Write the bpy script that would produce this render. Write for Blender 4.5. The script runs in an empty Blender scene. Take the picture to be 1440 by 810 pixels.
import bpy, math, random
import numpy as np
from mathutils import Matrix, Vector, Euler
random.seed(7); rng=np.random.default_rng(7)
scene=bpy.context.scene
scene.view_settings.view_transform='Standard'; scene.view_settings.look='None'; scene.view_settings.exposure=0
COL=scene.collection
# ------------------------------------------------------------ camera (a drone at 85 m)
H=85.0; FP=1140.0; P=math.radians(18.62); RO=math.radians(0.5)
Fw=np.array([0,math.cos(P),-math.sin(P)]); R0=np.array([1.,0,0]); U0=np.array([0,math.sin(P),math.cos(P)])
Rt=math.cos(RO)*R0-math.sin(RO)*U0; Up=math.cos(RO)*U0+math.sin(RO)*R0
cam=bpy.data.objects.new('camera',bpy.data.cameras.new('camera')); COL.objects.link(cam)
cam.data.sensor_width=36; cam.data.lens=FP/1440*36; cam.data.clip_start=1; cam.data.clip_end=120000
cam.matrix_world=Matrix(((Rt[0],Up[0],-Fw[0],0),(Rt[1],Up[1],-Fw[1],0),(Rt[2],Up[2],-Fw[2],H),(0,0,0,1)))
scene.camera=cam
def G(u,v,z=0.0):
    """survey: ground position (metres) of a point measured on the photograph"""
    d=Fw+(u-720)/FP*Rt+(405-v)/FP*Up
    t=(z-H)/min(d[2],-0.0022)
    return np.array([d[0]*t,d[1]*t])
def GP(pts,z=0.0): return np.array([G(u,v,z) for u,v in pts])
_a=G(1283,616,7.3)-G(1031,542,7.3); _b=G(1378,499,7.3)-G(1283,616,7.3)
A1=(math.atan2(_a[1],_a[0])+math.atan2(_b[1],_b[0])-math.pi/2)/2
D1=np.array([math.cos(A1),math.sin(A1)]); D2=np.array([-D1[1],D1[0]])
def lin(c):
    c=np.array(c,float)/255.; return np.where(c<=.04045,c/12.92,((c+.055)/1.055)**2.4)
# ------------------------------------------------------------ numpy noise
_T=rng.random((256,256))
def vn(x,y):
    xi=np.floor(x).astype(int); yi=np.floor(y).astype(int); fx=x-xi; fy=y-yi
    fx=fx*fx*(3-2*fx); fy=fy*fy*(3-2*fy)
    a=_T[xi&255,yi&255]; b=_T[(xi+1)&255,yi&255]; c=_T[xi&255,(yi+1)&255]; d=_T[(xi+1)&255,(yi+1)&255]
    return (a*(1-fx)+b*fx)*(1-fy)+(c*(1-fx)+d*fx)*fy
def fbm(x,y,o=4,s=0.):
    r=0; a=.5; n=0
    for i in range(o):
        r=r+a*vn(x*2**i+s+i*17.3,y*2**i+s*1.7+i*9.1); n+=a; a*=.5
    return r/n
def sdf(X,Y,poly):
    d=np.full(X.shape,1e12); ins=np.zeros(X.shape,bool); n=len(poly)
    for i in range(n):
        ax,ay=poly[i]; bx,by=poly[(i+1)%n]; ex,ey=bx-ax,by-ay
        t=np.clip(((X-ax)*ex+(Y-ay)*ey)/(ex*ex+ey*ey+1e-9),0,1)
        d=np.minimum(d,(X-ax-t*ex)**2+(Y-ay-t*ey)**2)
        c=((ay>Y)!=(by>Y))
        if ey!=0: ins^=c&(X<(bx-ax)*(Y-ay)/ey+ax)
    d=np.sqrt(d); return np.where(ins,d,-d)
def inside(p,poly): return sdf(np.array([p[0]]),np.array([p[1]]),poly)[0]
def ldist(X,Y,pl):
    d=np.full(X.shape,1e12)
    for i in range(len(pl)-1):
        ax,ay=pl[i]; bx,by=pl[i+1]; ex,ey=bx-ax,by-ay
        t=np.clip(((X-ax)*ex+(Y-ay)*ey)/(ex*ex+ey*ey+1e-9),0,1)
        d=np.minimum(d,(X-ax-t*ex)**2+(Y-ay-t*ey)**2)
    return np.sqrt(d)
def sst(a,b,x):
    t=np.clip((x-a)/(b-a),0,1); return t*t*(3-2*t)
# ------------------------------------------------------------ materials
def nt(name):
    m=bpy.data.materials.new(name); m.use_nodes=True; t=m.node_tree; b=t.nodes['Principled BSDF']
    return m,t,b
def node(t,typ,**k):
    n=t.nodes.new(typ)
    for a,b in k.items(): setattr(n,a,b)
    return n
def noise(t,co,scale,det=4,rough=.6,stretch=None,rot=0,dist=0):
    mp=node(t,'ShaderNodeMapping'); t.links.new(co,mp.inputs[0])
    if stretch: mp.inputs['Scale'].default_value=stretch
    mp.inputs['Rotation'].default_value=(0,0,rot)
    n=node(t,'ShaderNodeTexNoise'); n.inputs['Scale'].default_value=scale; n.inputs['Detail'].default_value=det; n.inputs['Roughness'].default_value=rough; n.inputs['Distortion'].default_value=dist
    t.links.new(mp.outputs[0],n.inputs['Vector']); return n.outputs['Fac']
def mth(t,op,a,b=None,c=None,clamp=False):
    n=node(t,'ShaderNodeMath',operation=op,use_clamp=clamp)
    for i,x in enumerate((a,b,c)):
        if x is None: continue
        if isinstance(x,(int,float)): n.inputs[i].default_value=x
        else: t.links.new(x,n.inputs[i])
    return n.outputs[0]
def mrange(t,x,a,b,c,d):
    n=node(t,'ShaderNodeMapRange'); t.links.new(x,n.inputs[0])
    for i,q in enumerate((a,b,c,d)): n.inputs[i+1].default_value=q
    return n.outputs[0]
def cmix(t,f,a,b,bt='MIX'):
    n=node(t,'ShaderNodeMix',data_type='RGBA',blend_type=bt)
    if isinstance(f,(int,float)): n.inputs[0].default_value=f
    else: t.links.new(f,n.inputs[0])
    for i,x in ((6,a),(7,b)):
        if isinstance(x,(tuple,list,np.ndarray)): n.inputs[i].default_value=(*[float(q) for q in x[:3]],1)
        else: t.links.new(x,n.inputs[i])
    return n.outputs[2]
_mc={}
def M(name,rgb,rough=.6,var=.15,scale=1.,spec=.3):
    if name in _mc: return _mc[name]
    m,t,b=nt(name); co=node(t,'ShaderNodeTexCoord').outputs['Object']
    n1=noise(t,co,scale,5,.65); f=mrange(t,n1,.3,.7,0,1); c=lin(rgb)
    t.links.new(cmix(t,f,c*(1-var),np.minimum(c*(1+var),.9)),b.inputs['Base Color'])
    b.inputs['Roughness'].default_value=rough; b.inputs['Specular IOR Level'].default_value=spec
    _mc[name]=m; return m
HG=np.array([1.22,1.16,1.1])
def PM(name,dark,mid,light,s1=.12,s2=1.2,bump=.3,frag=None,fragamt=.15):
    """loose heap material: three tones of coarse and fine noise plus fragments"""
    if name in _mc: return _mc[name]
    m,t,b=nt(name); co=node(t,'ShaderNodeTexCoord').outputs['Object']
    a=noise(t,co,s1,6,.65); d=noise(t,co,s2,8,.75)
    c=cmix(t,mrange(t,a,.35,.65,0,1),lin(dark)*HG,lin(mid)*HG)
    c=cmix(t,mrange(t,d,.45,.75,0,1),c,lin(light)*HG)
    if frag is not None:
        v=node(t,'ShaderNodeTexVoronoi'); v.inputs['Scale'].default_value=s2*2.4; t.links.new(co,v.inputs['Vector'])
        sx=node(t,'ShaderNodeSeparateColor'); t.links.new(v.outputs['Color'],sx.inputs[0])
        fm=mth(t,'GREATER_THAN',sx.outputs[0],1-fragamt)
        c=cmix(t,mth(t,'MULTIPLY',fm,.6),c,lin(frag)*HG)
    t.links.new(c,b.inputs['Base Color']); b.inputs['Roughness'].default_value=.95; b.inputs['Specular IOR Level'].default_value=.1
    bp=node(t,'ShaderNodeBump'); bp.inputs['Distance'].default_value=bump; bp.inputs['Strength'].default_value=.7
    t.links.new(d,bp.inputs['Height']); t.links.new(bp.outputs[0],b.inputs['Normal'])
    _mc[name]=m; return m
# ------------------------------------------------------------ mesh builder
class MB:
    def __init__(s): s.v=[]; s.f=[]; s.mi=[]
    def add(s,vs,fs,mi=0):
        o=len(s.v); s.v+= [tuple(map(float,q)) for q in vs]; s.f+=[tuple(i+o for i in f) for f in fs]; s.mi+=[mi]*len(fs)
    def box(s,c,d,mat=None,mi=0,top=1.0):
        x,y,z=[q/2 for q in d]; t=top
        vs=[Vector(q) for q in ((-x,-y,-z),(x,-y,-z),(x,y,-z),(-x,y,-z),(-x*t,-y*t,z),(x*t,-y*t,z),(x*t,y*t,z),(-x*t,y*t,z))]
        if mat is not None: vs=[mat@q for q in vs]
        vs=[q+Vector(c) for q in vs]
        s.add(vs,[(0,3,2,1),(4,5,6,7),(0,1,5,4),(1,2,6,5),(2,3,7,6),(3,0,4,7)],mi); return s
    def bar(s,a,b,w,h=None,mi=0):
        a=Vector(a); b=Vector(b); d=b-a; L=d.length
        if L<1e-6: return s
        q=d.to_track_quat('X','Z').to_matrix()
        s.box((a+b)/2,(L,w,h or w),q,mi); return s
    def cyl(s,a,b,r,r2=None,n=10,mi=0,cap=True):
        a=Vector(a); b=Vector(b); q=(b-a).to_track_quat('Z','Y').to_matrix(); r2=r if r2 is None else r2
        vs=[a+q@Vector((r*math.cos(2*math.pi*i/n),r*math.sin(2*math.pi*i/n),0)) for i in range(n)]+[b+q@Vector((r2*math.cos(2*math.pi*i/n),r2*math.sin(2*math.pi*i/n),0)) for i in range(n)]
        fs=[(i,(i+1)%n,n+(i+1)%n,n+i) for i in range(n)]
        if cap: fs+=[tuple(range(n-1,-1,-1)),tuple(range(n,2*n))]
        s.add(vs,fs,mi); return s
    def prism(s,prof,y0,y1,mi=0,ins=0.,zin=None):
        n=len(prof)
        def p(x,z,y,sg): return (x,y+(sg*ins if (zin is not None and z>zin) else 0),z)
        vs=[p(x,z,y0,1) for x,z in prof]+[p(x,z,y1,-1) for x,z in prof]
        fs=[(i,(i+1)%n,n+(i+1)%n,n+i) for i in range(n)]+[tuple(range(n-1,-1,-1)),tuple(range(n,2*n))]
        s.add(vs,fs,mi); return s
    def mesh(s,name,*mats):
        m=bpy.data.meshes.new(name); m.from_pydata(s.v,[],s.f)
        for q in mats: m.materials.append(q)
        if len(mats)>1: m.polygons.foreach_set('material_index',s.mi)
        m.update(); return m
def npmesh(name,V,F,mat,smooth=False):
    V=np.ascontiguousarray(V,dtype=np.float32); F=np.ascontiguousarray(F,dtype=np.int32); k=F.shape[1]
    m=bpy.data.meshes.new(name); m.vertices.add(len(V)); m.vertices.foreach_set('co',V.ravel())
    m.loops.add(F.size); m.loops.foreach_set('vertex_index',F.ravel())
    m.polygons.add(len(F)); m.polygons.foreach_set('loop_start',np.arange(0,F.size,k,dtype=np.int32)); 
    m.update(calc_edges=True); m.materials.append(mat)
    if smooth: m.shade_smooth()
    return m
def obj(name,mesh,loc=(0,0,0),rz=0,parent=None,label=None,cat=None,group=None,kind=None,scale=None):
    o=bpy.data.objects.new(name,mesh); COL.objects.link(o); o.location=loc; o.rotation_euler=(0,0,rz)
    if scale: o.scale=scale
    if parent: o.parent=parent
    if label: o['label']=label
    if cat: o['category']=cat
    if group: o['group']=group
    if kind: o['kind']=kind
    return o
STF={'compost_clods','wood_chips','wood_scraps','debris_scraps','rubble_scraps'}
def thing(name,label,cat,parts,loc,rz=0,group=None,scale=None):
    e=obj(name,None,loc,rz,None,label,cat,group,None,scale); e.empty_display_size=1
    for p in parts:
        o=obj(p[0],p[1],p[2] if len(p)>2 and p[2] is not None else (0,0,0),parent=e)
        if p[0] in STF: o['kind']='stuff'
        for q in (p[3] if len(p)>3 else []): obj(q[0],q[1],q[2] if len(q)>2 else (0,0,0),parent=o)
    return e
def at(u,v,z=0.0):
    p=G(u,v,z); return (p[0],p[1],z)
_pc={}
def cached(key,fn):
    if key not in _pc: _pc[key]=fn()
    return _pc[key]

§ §

_TASK GOAL_:
Pick out the lines containing the string "scene" and show them.

_FULL RESPONSE_:
Write the bpy script that would produce this render. Write for Blender 4.5. The script runs in an empty Blender scene. Take the picture to be 1440 by 810 pixels.
scene=bpy.context.scene
scene.view_settings.view_transform='Standard'; scene.view_settings.look='None'; scene.view_settings.exposure=0
COL=scene.collection
scene.camera=cam